** Start **

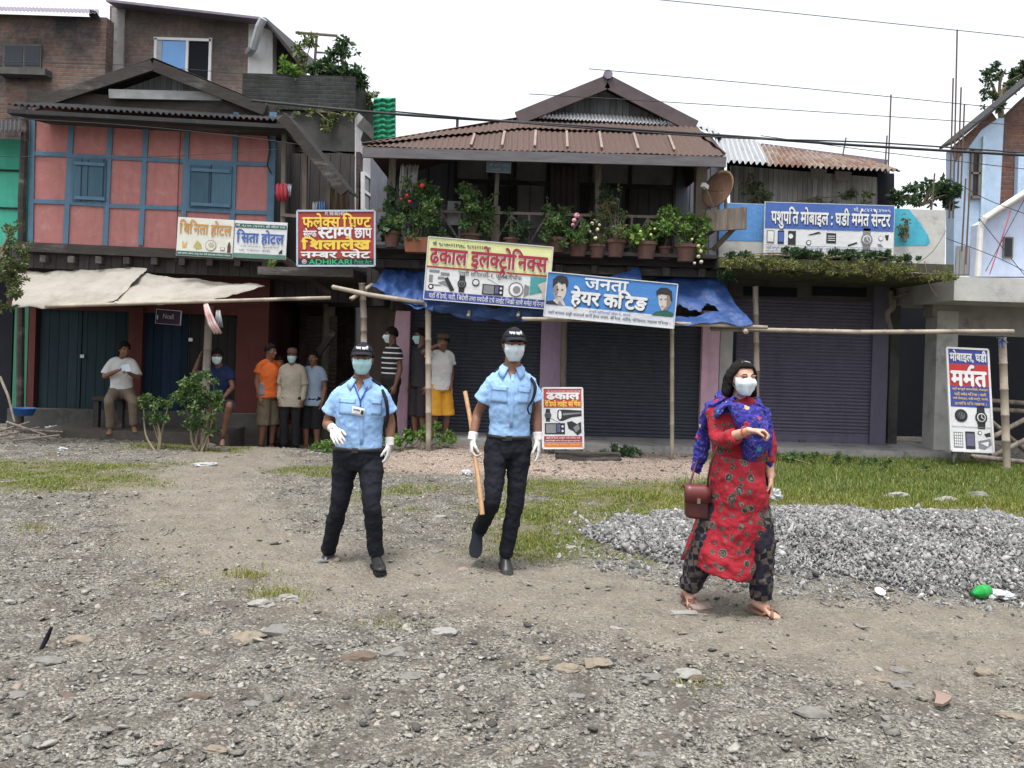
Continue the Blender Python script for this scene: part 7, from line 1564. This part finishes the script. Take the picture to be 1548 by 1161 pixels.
def kb(m):
    wo.torso(m, .018, .96, -.1); k = wo.k
    for q in 'AB':
        sh, el, wr = wo.J['sh'+q], wo.J['el'+q], wo.J['wr'+q]; e = el.lerp(wr, .52); limb(m, [sh, sh.lerp(el, .5), el, e], [.064, .062, .059, .053], 4, flat=True)
    R = []
    for cx, cy, rx, ry, dy in ((1117, 690, 37, .155, 0), (1116, 740, 44, .195, .01), (1112, 785, 47, .21, .02), (1104, 825, 47, .205, .02), (1096, 864, 44, .19, .0)):
        c = P(cx, cy, Yw+dy); u = Yw/FOC; R.append((c, V3((rx*u, 0, -.02)), V3((.0, ry, 0))))
    m.loft(R, 40)
mk = MB(); kb(mk); me = remesh(mk, 'tunic', mat_kurta, .0075, 4, ((.16, .05), (.06, .020), (.025, .006)))
bm = bmesh.new(); bm.from_mesh(me); a, c = P(1128, 858, Yw), P(1172, 752, Yw); nrm = (c-a).cross(Y_).normalized(); nrm = nrm if nrm.z < 0 else -nrm
bmesh.ops.bisect_plane(bm, geom=bm.verts[:]+bm.edges[:]+bm.faces[:], plane_co=a, plane_no=nrm, clear_outer=True); bmesh.ops.holes_fill(bm, edges=[e for e in bm.edges if e.is_boundary]); bm.to_mesh(me); bm.free()
wo.kb = bvh_of(me); wo.kurta = place_mesh('tunic', me, wo.root); wo.kurta.data.polygons.foreach_set('use_smooth', np.ones(len(wo.kurta.data.polygons), bool))
m = MB(); rows = []
for j, (xl, xr, y) in enumerate(((1064, 1086, 735), (1058, 1080, 765), (1046, 1068, 800), (1036, 1058, 828), (1029, 1050, 845))): rows.append([P(xl+(xr-xl)*i/8, y+3*(i/8-.5)*(-1 if j > 3 else 0), Yw+.16+.025*math.sin(i*1.4+j*.6)) for i in range(9)])
m.sheet(rows, .006); m.build('tunic_back_flap', mat_kurta, wo.kurta, True)
def sb(m):
    k = wo.k; nb = wo.nb; ring = []
    for i in range(13):
        a = -2.6+5.2*i/12; ring.append(nb+V3((math.sin(a)*.105, -math.cos(a)*.095+.01, .005-.05*math.cos(a)+.015*math.sin(a*2))))
    m.tube(ring, [.036+.008*math.sin(i*2.2) for i in range(13)], 12, 2, rnd=True)
    u = Yw/FOC
    def drape(pts, n=20): m.loft([(P(x, y, Yw+d), V3((rx*u, 0, tz)), V3((0, ry, 0))) for x, y, rx, ry, d, tz in pts], n)
    drape([(1124, 612, 26, .07, -.10, -.02), (1134, 635, 26, .07, -.14, -.03), (1142, 660, 24, .06, -.15, .0), (1144, 682, 20, .055, -.13, .03), (1142, 694, 10, .03, -.12, .03)])
    drape([(1150, 612, 12, .08, -.02, -.02), (1157, 650, 8, .08, -.02, 0), (1160, 690, 6, .05, .0, 0), (1163, 722, 5, .03, .0, 0), (1164, 745, 2.5, .02, .0, 0)])
    drape([(1084, 604, 16, .09, .04, .04), (1071, 625, 12, .06, .10, .05), (1064, 655, 12, .04, .15, .02), (1058, 690, 11, .03, .15, -.02), (1051, 714, 7, .015, .14, -.02)])
    drape([(1098, 608, 18, .06, -.07, .05), (1090, 622, 8, .05, -.07, .05)])
wo.garment('scarf', mat_scarf, sb, .0062, ((.06, .034), (.025, .018), (.012, .006)), 1)
wo.mask(mat_maskw)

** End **

• **To do**
Set the pictures aside and transcribe the data above exactly.

• **Problem solution**
Continue the Blender Python script for this scene: part 7, from line 1564. This part finishes the script. Take the picture to be 1548 by 1161 pixels.
def kb(m):
    wo.torso(m, .018, .96, -.1); k = wo.k
    for q in 'AB':
        sh, el, wr = wo.J['sh'+q], wo.J['el'+q], wo.J['wr'+q]; e = el.lerp(wr, .52); limb(m, [sh, sh.lerp(el, .5), el, e], [.064, .062, .059, .053], 4, flat=True)
    R = []
    for cx, cy, rx, ry, dy in ((1117, 690, 37, .155, 0), (1116, 740, 44, .195, .01), (1112, 785, 47, .21, .02), (1104, 825, 47, .205, .02), (1096, 864, 44, .19, .0)):
        c = P(cx, cy, Yw+dy); u = Yw/FOC; R.append((c, V3((rx*u, 0, -.02)), V3((.0, ry, 0))))
    m.loft(R, 40)
mk = MB(); kb(mk); me = remesh(mk, 'tunic', mat_kurta, .0075, 4, ((.16, .05), (.06, .020), (.025, .006)))
bm = bmesh.new(); bm.from_mesh(me); a, c = P(1128, 858, Yw), P(1172, 752, Yw); nrm = (c-a).cross(Y_).normalized(); nrm = nrm if nrm.z < 0 else -nrm
bmesh.ops.bisect_plane(bm, geom=bm.verts[:]+bm.edges[:]+bm.faces[:], plane_co=a, plane_no=nrm, clear_outer=True); bmesh.ops.holes_fill(bm, edges=[e for e in bm.edges if e.is_boundary]); bm.to_mesh(me); bm.free()
wo.kb = bvh_of(me); wo.kurta = place_mesh('tunic', me, wo.root); wo.kurta.data.polygons.foreach_set('use_smooth', np.ones(len(wo.kurta.data.polygons), bool))
m = MB(); rows = []
for j, (xl, xr, y) in enumerate(((1064, 1086, 735), (1058, 1080, 765), (1046, 1068, 800), (1036, 1058, 828), (1029, 1050, 845))): rows.append([P(xl+(xr-xl)*i/8, y+3*(i/8-.5)*(-1 if j > 3 else 0), Yw+.16+.025*math.sin(i*1.4+j*.6)) for i in range(9)])
m.sheet(rows, .006); m.build('tunic_back_flap', mat_kurta, wo.kurta, True)
def sb(m):
    k = wo.k; nb = wo.nb; ring = []
    for i in range(13):
        a = -2.6+5.2*i/12; ring.append(nb+V3((math.sin(a)*.105, -math.cos(a)*.095+.01, .005-.05*math.cos(a)+.015*math.sin(a*2))))
    m.tube(ring, [.036+.008*math.sin(i*2.2) for i in range(13)], 12, 2, rnd=True)
    u = Yw/FOC
    def drape(pts, n=20): m.loft([(P(x, y, Yw+d), V3((rx*u, 0, tz)), V3((0, ry, 0))) for x, y, rx, ry, d, tz in pts], n)
    drape([(1124, 612, 26, .07, -.10, -.02), (1134, 635, 26, .07, -.14, -.03), (1142, 660, 24, .06, -.15, .0), (1144, 682, 20, .055, -.13, .03), (1142, 694, 10, .03, -.12, .03)])
    drape([(1150, 612, 12, .08, -.02, -.02), (1157, 650, 8, .08, -.02, 0), (1160, 690, 6, .05, .0, 0), (1163, 722, 5, .03, .0, 0), (1164, 745, 2.5, .02, .0, 0)])
    drape([(1084, 604, 16, .09, .04, .04), (1071, 625, 12, .06, .10, .05), (1064, 655, 12, .04, .15, .02), (1058, 690, 11, .03, .15, -.02), (1051, 714, 7, .015, .14, -.02)])
    drape([(1098, 608, 18, .06, -.07, .05), (1090, 622, 8, .05, -.07, .05)])
wo.garment('scarf', mat_scarf, sb, .0062, ((.06, .034), (.025, .018), (.012, .006)), 1)
wo.mask(mat_maskw)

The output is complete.